Karbon salınımı sıfıra indirgenecek

Rosa Damescana başta olmak üzere 44 farklı uçucu yağ üreten; Türkiye'nin ilk 'Organik Sertifikalı Gülsuyu' imalâtını gerçekleştiren, İtalya'dan Bulgaristan'a kadar Dünya'nın dört bir köşesine Itrî-Tıbbi ve Aromatik bitkilerin yağını çıkarmak için makineler ihraç eden Sebat Gülyağı şimdi de Pelet Fabrikası kuruyor. Böylelikle Küresel İklim Değişikliği'nin ana kaynağı karbon salınımı en aza indirgenecek. Ayrıca atık vaziyette Doğa Ana'ya zarar veren gül posası gübre ya da pelet olarak Millî ekonomiye değer olarak geri dönüşümü sağlanacak.

-Yılda 20 bin ağaç dikilecek

Sebat Gülyağı, 'Sıfır Emisyon' hedefi doğrultusunda ağaçlandırma seferberliği de başlatıyor. Doğa Ana'ya, ait olduğu topraklara, insana karşı kapsayıcı kurumsal sosyal sorumluluk doğrultusunda her yıl 20 bin ağaç dikme kararı alındı. Şirket, fosil kaynaklı enerji bağımlılığından kurtulmak için de önemli bir hamle yaptı. Zira Senir Kasabası'nda (Keçiborlu/Isparta) konuşlu uçucu yağlar, laboratuvarlar ve makine fabrikasının enerji ihtiyacı güneşten karşılanacak. Kuruluş tüm yapıları Alternatif-Yenilenebilir-Temiz Enerji kaynağı olan Güneş Panelleri (GES) ile donatıyor.

-Dünya'da ilk ve tek: 'Jel Gülsuyu'

Sav Belediyesi arsa ve iş makinesi satışı yapacak Sav Belediyesi arsa ve iş makinesi satışı yapacak

1950 yılında Hasan Ali Kınacı tarafından kurulan ve şu an üçüncü kuşak tarafından yönetilen Sebat Gülyağı, Dünya'da ilk ve tek olarak 'Jel Gülsuyu' üretimi gerçekleştirdi. Jel halindeki gülsuyu 'Ab-ı Gül' markası ile Türkiye'nin yanı sıra eş zamanlı olarak tüm Avrupa ve Dünya'da piyasaya sunuldu. Şirket, ayrıca Türkiye'de ilk ve tek olarak 'Organik Sertifikalı Gülsuyu' üretimini gerçekleştirdi. Isparta'da 5 bin; Bulgaristan'da ise 6 bin dönüm arazide Itri/Tıbbi ve Aromatik bitkiler yetiştiren Sebat Gülyağı, alanında Dünya'nın en güçlü kurumlarından biri hâline geldi. Kurumun 3 şirketi de Batı Akdeniz Bölgesi'nin (BAİB) 'İhracat Rekortmeni'  unvanına sahip.

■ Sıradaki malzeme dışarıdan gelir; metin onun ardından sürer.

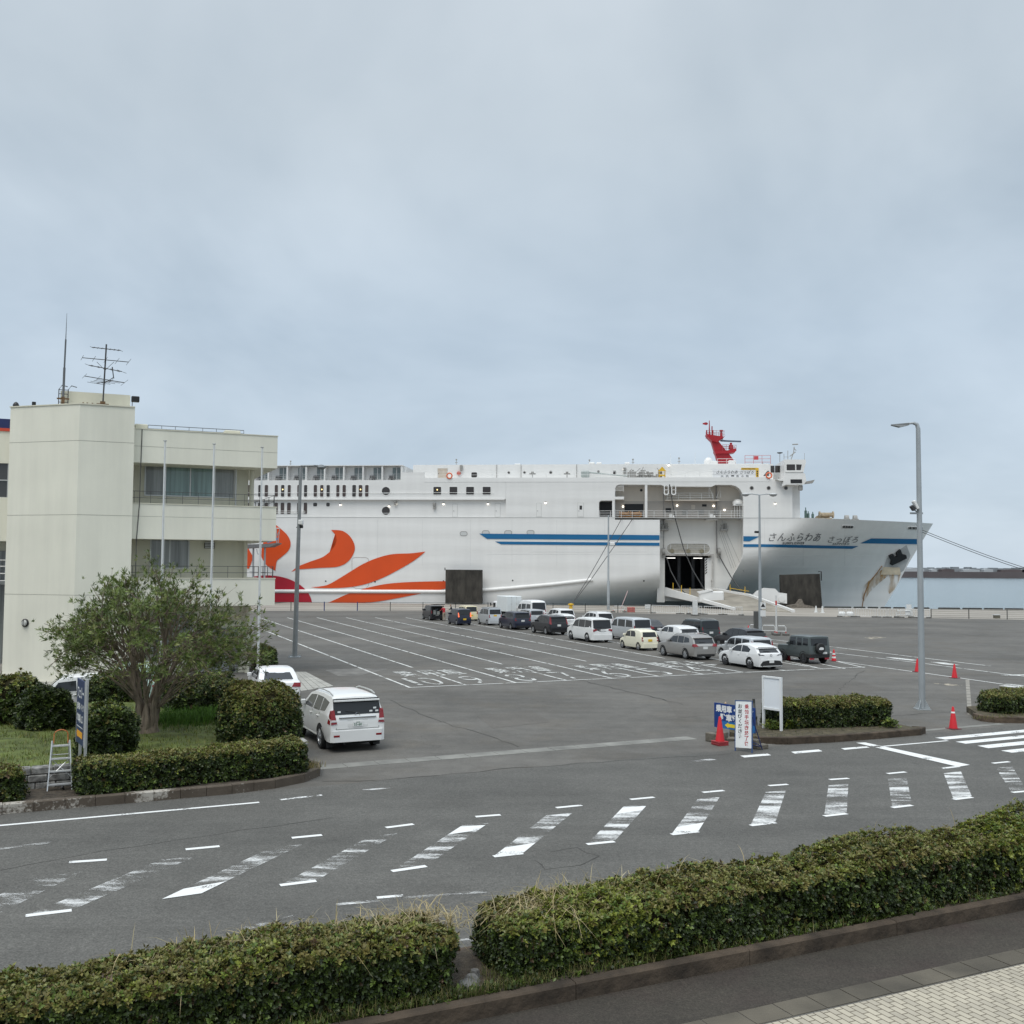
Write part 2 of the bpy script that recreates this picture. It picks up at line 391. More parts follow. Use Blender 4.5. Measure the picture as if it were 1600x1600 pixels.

-Dünya'ya uçucu yağlar imalâtı yapan makineler ihraç ediyor

Tarihi kökleri 1950'li yıllara uzanan Sebat Gülyağı, bir 'Dünya Şirketi' hâline geldi. Isparta'ya Rosa Damescana (Yağ Gülü) başta olmak üzere Itrî-Tıbbi ve Aromatik Bitkiler alanında fayda ve değer üreten Sebat Gülyağı, makine ihracatı da gerçekleştiriyor. Sebat, bu bağlamda ürettiği uçucu yağlar makinelerini İran, Pakistan, Hindistan, Afganistan, İtalya, Tunus, Fas ve Bulgaristan'a ihraç ediyor.

-Çin ve Amerika Birleşik Devletleri'ne yüksek yoğunluklu ihracat

Çalık Holding ile de stratejik çözüm ortaklığı kurmayı başaran Isparta'nın öz marka değeri Sebat Gülyağı, geçtiğimiz dönemlerde Amerika Birleşik Devletleri (ABD) ve Çin Halk Cumhuriyeti'ne ihracata da başladı. Gülyağı üzerine dört ayrı şirket kuran Sebat, ayrıca Batı Akdeniz İhracatçılar Birliği (BAİB) listesinde de en üst sıralarda yer alıyor. Zira üç şirket BAİB'in açıkladığı İhracat Şampiyonları Listesi'nde yer alıyor.

Sebat Gülyağı'nın üçüncü kuşak temsilcisi Makine Mühendisi Hasan Ali Kınacı, Kanal 32 TV'de akademisyen gazeteci Şakir Hüseyin Aksöz'ün hazırlayıp sunduğu 'Ne var ne yok' isimli programın canlı yayın konuğu oldu.

-11 şirketimiz var, 4'ü uçucu yağlar konusunda uzmanlaştı

Sebat Gülyağı üst düzey yöneticisi Hasan Ali Kınacı, tarihi kökleri 1950'li yıllara uzana n kuruluş genel şemsiyesi altında 11 şirket bulunduğunu söyledi. Bunların 4'ünün uçucu yağlar üzerine uzmanlaştığını kaydeden Kınacı, Isparta'da Itrî-Tıbbi ve Aromatik Bitkilerden 84ˈünün yağını çıkarıp Türkiye ve Dünya piyasasına sunduklarını söyledi.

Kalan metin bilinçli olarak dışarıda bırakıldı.